The Flash Crash is in indictment of HF traders only if we can conclude that they bailed from the market faster than traditional market makers. In fact, the evidence is precisely the opposite; some HF traders hung in until the bitter end. Moreover, numerous studies show that HF traders are slower than traditional players to run for the exits when the going gets rough. A market populated only by traditional market makers would not have avoided the Flash Crash.
Despite all of the favourable academic reviews, many institutional traders swear up and down that HF traders engage in a bevy of manipulative or otherwise unfair trading practices. One Canadian study by Cumming et al., however,finds that HF traders reduce the incidence of end-of-day price manipulation. A U.S. study finds that HF traders do not “front run” institutional orders, as has often been alleged. Nonetheless, the empirical record in this respect is not well developed, and there is certainly anecdotal evidence of dirty tricks being played by HF traders. Academics need to sharpen their pencils in this regard and Canadian regulators need to stay sharp and devise means of detecting these dirty deeds and punishing them accordingly.

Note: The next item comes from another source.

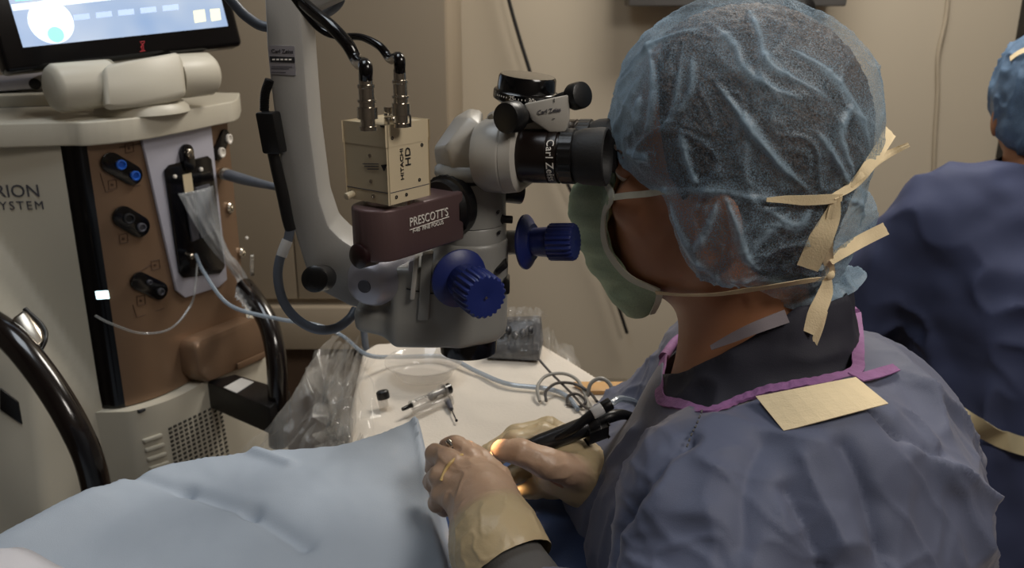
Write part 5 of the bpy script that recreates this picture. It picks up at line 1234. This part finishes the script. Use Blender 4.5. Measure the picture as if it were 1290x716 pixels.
# gloves
def wp(L): return [W(*p) for p in L]
def handL(P):
    d = chain(P, [WL * .80 + EL * .20, WL, W(612, 642, .745)], [.0325, .031, .031], .03)
    d = smin(d, s_ell(P, W(598, 620, .772), (.026, .024, .030)), .02)
    for pts, r in (([(610, 606, .768), (592, 578, .786), (574, 561, .803), (562, 562, .818)], (.0115, .0100, .0086, .0074)),
                   ([(590, 604, .762), (564, 580, .778), (548, 572, .796), (546, 590, .812)], (.0115, .0100, .0088, .0076)),
                   ([(578, 614, .756), (555, 600, .770), (546, 606, .788), (552, 622, .80)], (.0108, .0096, .0084, .0074)),
                   ([(570, 628, .752), (556, 622, .765), (552, 634, .78), (560, 642, .79)], (.0098, .0086, .0076, .0066)),
                   ([(636, 636, .756), (626, 604, .776), (608, 582, .794), (590, 566, .810)], (.0150, .0120, .0100, .0082))):
        d = smin(d, chain(P, wp(pts), r, .003), .0045)
    return d
def handR(P):
    d = chain(P, [WR * .82 + ER * .18, WR], [.030, .028], .02)
    d = smin(d, s_ell(P, W(712, 586, .872), (.034, .030, .030)), .022)
    for pts, r in (([(730, 596, .845), (690, 584, .828), (655, 570, .822), (632, 568, .826)], (.0165, .0140, .0118, .0098)),
                   ([(722, 562, .885), (684, 548, .880), (648, 556, .870), (622, 582, .862)], (.0130, .0118, .0100, .0082)),
                   ([(730, 560, .905), (690, 541, .908), (650, 548, .900), (616, 572, .888), (608, 588, .880)], (.0125, .0118, .0104, .0090, .0080)),
                   ([(728, 585, .90), (688, 590, .902), (656, 594, .895), (634, 604, .885)], (.0120, .0112, .0100, .0082)),
                   ([(726, 604, .885), (696, 615, .882), (672, 616, .878), (656, 620, .872)], (.0110, .0100, .0090, .0075))):
        d = smin(d, chain(P, wp(pts), r, .004), .006)
    return d
for nm, f, c, ext, w_, e_ in (('left', handL, W(600, 630, .76), .14, WL, EL), ('right', handR, W(680, 590, .87), .13, WR, ER)):
    v, q = sculpt(f, c - ext, c + ext, .0017); n = vnormals(v, q)
    ax_ = nrm(e_ - w_); t = (v - w_) @ ax_
    ring = np.exp(-((t - .028) / .003) ** 2) * (np.linalg.norm(v - w_, axis=1) < .08)
    v2 = v + n * (.0012 * ring + .0012 * (ridge(v * 70 + fbm(v * 30)[:, None] * 3) ** 3 - .3) + .0014 * (fbm(v * 55) - .5))[:, None]
    v2, q, u = keep(v2, q, t < (.020 if nm == 'left' else .03))
    o = link('glove', v2, q, m_glove, surgeon, ang=0); fattr(o, 'fold', np.clip((t[u] + .040) / .012, 0, 1))
    aw = w_ + ax_ * .004; rc = .0295 if nm == 'left' else .0285
    obj('knit_cuff', MB().lathe(aw, ax_, [(0, rc - .001), (.02, rc + .0015), (.05, rc + .006), (.10, rc + .012)], 28, caps=False), m_cuff, surgeon)
gp, gn_ = onf(handL, [(556, 606), (562, 592), (570, 582), (582, 574)], .0008); obj('glove_roll', MB().tube(gp, .0014, 8), mat('glove_bead', (206, 176, 116), .45, var=(40, .06)), surgeon)

# handpiece in the right hand, instrument in the left
hp_a = W(664, 566, .848); hp_b = W(752, 532, .858); hdv = nrm(hp_b - hp_a); HLn = np.linalg.norm(hp_b - hp_a)
m_hand = mat('handpiece_grey', (52, 52, 54), .3, .7, bump=(600, .06), var=(20, .1))
hpz = thing('handpiece', hp_a, 'dark metal surgical handpiece held like a pen in the right gloved hand', 'handpiece')
obj('body', MB().lathe(hp_a, hdv, [(-.030, .0024), (-.012, .0062), (0, .0078), (.012, .0092), (HLn - .012, .0098), (HLn - .010, .0090), (HLn - .008, .0105), (HLn, .0105), (HLn + .002, .008)], 28), m_hand, hpz)
obj('tip', MB().cyl(hp_a - hdv * .030, hp_a - hdv * .050 - UP * .004, .0018, .0006, 10), m_steel, hpz)
obj('cord', MB().tube([hp_b - hdv * .002, hp_b + hdv * .016, W(792, 524, .875), W(815, 540, .90), W(830, 600, .93)], [.0068, .0062, .0045, .0045, .0045], 10), m_black, hpz)
ir = obj('irrigation_stem', MB().tube([W(700, 553, .845), W(722, 541, .842), W(738, 528, .842), W(748, 520, .842)], [.003, .0042, .0046, .0046], 10), m_black, hpz)
obj('clear_joint', MB().cyl(W(746, 522, .842), W(760, 514, .843), .0058, n=16, b=.001), plastic('clear_joint', (225, 225, 225), .75, .2), hpz)
obj('connector', MB().cyl(W(759, 514.5, .843), W(770, 508, .844), .0062, n=16, b=.001), m_black, hpz)
obj('tubing', MB().tube([W(768, 509, .844), W(785, 503, .86), W(810, 520, .90), W(835, 600, .93)], .0035, 8), p_tube, hpz)
obj('side_lug', MB().obox(W(752, 545, .852), (hdv, nrm(np.cross(hdv, UP)), UP), (.010, .005, .006), .002), m_black, hpz)
t2 = thing('chopper', W(571, 566, .80), 'small steel instrument tip pinched between the left glove\'s fingers', 'instrument')
c0 = W(566, 558, .797); c1 = W(577, 572, .792)
obj('handle', MB().lathe(c1, c0 - c1, [(0, .0034), (.004, .0034), (.0045, .0027), (.006, .0034), (.0075, .0027), (.009, .0034), (.0105, .0027), (.013, .0032), (.016, .002)], 18), m_nickel, t2)
obj('shaft', MB().tube([c1 + (c1 - c0) * .1, W(590, 590, .815), W(596, 612, .842)], [.0026, .0014, .0006], 8), m_steel, t2)
# microscope lamp light on the surgical field
ol = S(581, 441); sl_ = bpy.data.lights.new('scope_lamp', 'SPOT'); so = bpy.data.objects.new('scope_lamp', sl_); COL.objects.link(so)
so.location = ol + V(0, 0, -.009); tg = W(611, 606, .845); so.rotation_euler = (Vector(tg) - Vector(so.location)).to_track_quat('-Z', 'Y').to_euler()
sl_.energy = 8; sl_.color = (1.0, .62, .32); sl_.spot_size = math.radians(28); sl_.spot_blend = .5; sl_.shadow_soft_size = .012
# stool
def stool(c, z, lab):
    t = thing('surgeon_stool', V(c[0], c[1], 0), lab, 'stool')
    obj('seat', MB().lathe(V(c[0], c[1], z), UP, [(0, .15), (.01, .18), (.05, .18), (.07, .16)], 32), m_black, t)
    obj('column', MB().cyl((c[0], c[1], .08), (c[0], c[1], z), .025), m_steel, t)
    for k in range(5):
        a = k * 2 * math.pi / 5; d = V(math.cos(a), math.sin(a), 0)
        obj('leg', MB().obox(V(c[0], c[1], .075) + d * .13, (d, np.cross(UP, d), UP), (.13, .015, .012), .004), m_steel, t)
        obj('caster', MB().cyl(V(c[0], c[1], .03) + d * .25 - np.cross(UP, d) * .012, V(c[0], c[1], .03) + d * .25 + np.cross(UP, d) * .012, .03, n=16), m_rubber, t)
stool((.29, .76), .36, 'round black stool under the surgeon, hidden by the gown')

# ------------------------------------------------------------------ seated assistant at the right
m_gown2 = mat('assistant_gown', (58, 66, 98), .75, bump=(900, .2), var=(9, .08))
m_beltm = mat('belt_paper', (214, 200, 162), .75, bump=(500, .3), var=(20, .05))
HB = W(1318, 118, 1.62); AF = nrm(V(.10, .99, 0)); AL = np.cross(UP, AF); AA = np.stack([AF, AL, UP])
NB2 = W(1312, 205, 1.62); 
def ab(f, l, u): return NB2 + AF * f + AL * l + UP * u
def afig(P):
    d = s_ell(P, HB, (.098, .077, .105), AA); d = smin(d, s_ell(P, HB + AF * .04 - UP * .06, (.052, .056, .075), AA), .02)
    d = smin(d, s_cap(P, HB - UP * .05, NB2 - UP * .05, .055, .062), .02)
    d = smin(d, s_cap(P, HB + AF * .095 - UP * .035, HB + AF * .11 - UP * .065, .007, .011), .01)
    for s in (1, -1): d = smin(d, s_ell(P, HB + AL * .078 * s - UP * .05, (.018, .009, .03), AA), .006)
    d = smin(d, s_cap(P, ab(0, 0, -.15), ab(0, 0, -.6), .11, .13), .05)
    for s in (1, -1): d = smin(d, chain(P, [ab(0, .16 * s, -.08), ab(.10, .25 * s, -.33), ab(.30, .10 * s, -.33), ab(.38, .07 * s, -.34)], [.045, .038, .026, .02]), .03)
    return d
ast = thing('person', V(NB2[0], NB2[1], 0), 'seated assistant at the right edge in blue cap and belted dark blue gown', 'person')
v, q = sculpt(afig, NB2 + V(-.4, -.25, -.75), NB2 + V(.4, .55, .32), .006); link('body', v, q, m_skin, ast, ang=0)
for s in (1, -1): obj('eye', MB().ell(HB + AF * .085 + AL * .032 * s - UP * .02, (.012,) * 3, nu=14, nv=10), bpy.data.materials['eye_white'], ast)
chf = lambda P: smin(s_ell(P, HB + UP * .012 - AF * .01, (.112, .092, .108), AA), s_ell(P, HB - UP * .062 - AF * .04, (.07, .082, .05), AA), .03)
v, q = sculpt(lambda P: chf(P) + .012, HB - .16, HB + .16, .005); lv = (v - HB) @ AA.T; v, q, _ = keep(v, q, lv[:, 2] > np.interp(lv[:, 0], [-.08, 0, .05, .08], [-.10, -.06, .0, .06])); link('hair', v, q, m_hair, ast, ang=0)
v, q = sculpt(chf, HB - .18, HB + .18, .004); n = vnormals(v, q); lv = (v - HB) @ AA.T
rr_ = ridge(np.stack([lv[:, 0] * 30, lv[:, 1] * 30, lv[:, 2] * 12], 1) + 2 * fbm(v * 12)[:, None])
v2 = v + n * (.010 * (fbm(v * 20) - .5) + .006 * rr_ ** 6)[:, None]
v2, q, u = keep(v2, q, lv[:, 2] > np.interp(lv[:, 0], [-.09, 0, .06, .1], [-.115, -.10, -.01, .04])); o = link('bouffant_cap', v2, q, m_cap2, ast, ang=0); fattr(o, 'fold', .4 * rr_[u] ** 5)
bcp, _n = onf(chf, [(1276, 76), (1284, 70), (1292, 66), (1302, 63)], .006, 1.55); obj('cap_tie', MB().ribbon(bcp, .012, _n, .001), m_tape, ast)
def agown(P):
    d = s_cap(P, ab(-.02, -.13, -.075), ab(-.02, .13, -.075), .075); d = smin(d, s_ell(P, ab(-.01, 0, -.20), (.15, .215, .19), AA), .06)
    d = smin(d, s_cap(P, ab(0, 0, -.30), ab(.02, 0, -1.05), .18, .27), .06)
    d = smin(d, s_cap(P, ab(0, 0, -.03), ab(0, 0, .012), .075, .066), .02)
    for s in (1, -1): d = smin(d, chain(P, [ab(-.01, .175 * s, -.10), ab(.08, .27 * s, -.34), ab(.28, .14 * s, -.35), ab(.34, .09 * s, -.34)], [.078, .078, .06, .05]), .04)
    return d
v, q = sculpt(agown, NB2 + V(-.50, -.38, -.98), NB2 + V(.46, .52, .12), .0065); n = vnormals(v, q)
v2 = v + n * (.045 * (fbm(v * 6, 3) - .5) + .022 * (ridge(np.stack([v[:, 0] * 11, v[:, 1] * 7, v[:, 2] * 4.5], 1) + 2 * fbm(v * 5)[:, None]) ** 2 - .4))[:, None]
v2, q, u = keep(v2, q, (v[:, 2] < NB2[2] + .006) & (v[:, 2] > .22))
link('gown', v2, q, m_gown2, ast, ang=0)
agb = lambda P: agown(P) - .012
bp_, bn2 = onf(agb, [(1150, 496), (1180, 508), (1200, 520), (1225, 536), (1255, 550), (1290, 562), (1330, 568)], .003, 1.45)
obj('belt', MB().ribbon(bp_, .034, bn2, .0015), m_beltm, ast)
stool((NB2[0] + .02, NB2[1] + .02), .34, 'round black stool under the assistant, hidden by the gown')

A further caveat is that HF trading has led to an increasingly intense arms race with a view to shaving not merely milliseconds, but microseconds off system latency. At some point, the commitment of ever-larger sums of money to slicing ever-smaller fractions of time off trading times, just to be first in line, becomes socially counter-productive. In other words, the last chapter on HF trading has not yet been written.
Jeffrey G. MacIntosh is Toronto Stock Exchange Professor of Capital Markets, Faculty of Law, University of Toronto, and a director of the Canadian Securities Exchange. He is the author of the C.D. Howe Institute’s “High Frequency Traders: Angels or Devils?”